Jutting used his phone to film himself talking about the killing, how he enjoyed dominating Ms Sumarti and how he watched pornographic videos involving extreme violence. He also said he “definitely could not have done that without cocaine”.

In some shots, Ms Sumarti’s body can be seen on the floor of the shower. At one point he wrapped it up and put it in a suitcase that he left on the balcony.

Late on October 31st, 2014, Jutting took Ms Seneng back to his apartment. She was officially in Hong Kong as a foreign maid but was working at a bar when Jutting offered her money for sex, Mr Reading said. After they undressed, Ms Seneng spotted a gag made of some rope that he had left next to the sofa and started to shout, Mr Reading said.

Jutting grabbed her, took a knife he had hidden under a cushion, held it to her throat and told her he would cut her throat if she did not stop.

“She continued to struggle and shout, and he cut her throat,” he told the jurors.

Called emergency number

He made more video recordings, including one that showed Ms Seneng’s body, and told police he used up the rest of his cocaine. He apparently started hallucinating and, believing that the police were coming to get him, called the emergency number.

Officers who arrived found the body and arrested him.

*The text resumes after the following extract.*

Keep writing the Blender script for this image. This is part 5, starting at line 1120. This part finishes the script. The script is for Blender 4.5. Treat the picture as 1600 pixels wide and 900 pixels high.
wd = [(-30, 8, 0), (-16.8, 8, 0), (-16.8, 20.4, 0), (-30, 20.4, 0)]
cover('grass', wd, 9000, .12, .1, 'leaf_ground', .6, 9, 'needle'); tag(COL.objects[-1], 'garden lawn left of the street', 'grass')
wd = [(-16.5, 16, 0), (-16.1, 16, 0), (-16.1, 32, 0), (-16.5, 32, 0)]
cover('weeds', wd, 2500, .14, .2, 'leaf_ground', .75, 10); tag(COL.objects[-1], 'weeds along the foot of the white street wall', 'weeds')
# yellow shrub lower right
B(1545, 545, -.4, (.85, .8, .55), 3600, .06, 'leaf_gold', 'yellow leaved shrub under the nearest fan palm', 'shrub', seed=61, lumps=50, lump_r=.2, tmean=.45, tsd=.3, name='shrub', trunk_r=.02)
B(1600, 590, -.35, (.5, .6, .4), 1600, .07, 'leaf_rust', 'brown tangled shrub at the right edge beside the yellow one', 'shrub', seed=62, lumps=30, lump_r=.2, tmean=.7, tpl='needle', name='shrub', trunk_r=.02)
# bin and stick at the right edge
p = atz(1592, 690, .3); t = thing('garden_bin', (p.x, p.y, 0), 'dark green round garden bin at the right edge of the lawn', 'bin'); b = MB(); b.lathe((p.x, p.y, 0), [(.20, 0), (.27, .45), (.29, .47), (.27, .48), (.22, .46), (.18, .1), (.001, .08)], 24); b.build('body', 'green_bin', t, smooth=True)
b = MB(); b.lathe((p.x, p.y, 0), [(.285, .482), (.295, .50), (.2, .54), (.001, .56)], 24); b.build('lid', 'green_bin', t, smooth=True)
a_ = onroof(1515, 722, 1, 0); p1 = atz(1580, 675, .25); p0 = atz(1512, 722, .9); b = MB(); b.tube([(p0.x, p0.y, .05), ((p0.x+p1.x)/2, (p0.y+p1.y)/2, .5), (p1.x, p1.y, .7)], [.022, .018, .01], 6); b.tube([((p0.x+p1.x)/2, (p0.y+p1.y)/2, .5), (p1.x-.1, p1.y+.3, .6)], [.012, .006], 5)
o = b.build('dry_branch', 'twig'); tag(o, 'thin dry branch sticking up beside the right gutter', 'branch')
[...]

In interviews, he gave police a description of what happened and discussed his drug use.

Mr Reading said traces of cocaine were detected in more than two dozen small plastic bags found in Jutting’s apartment.

Jutting, who watched from the glass-screened dock, wore a dark blue shirt, dark-framed glasses and looked much slimmer than in court appearances last year.

When the clerk asked what his plea was to the two murder charge, he replied “Not guilty to murder by reason of diminished responsibility but guilty of manslaughter”, which the prosecutors refused to accept, meaning the trial on the murder charges will proceed.

A third charge was also read out - unlawful burial of Ms Sumarti’s body - to which he pleaded guilty.

Judge Michael Stuart-Moore told jurors before the selection began that the evidence includes “extremely upsetting” colour photos.

“Much of what the jury will see or hear is very disturbing indeed,” he said, but added that the Jutting is entitled to a fair trial.

While Jutting’s initial guilty to manslaughter plea was rejected, the judge told jurors that they could still decide between finding him guilty of murder or manslaughter.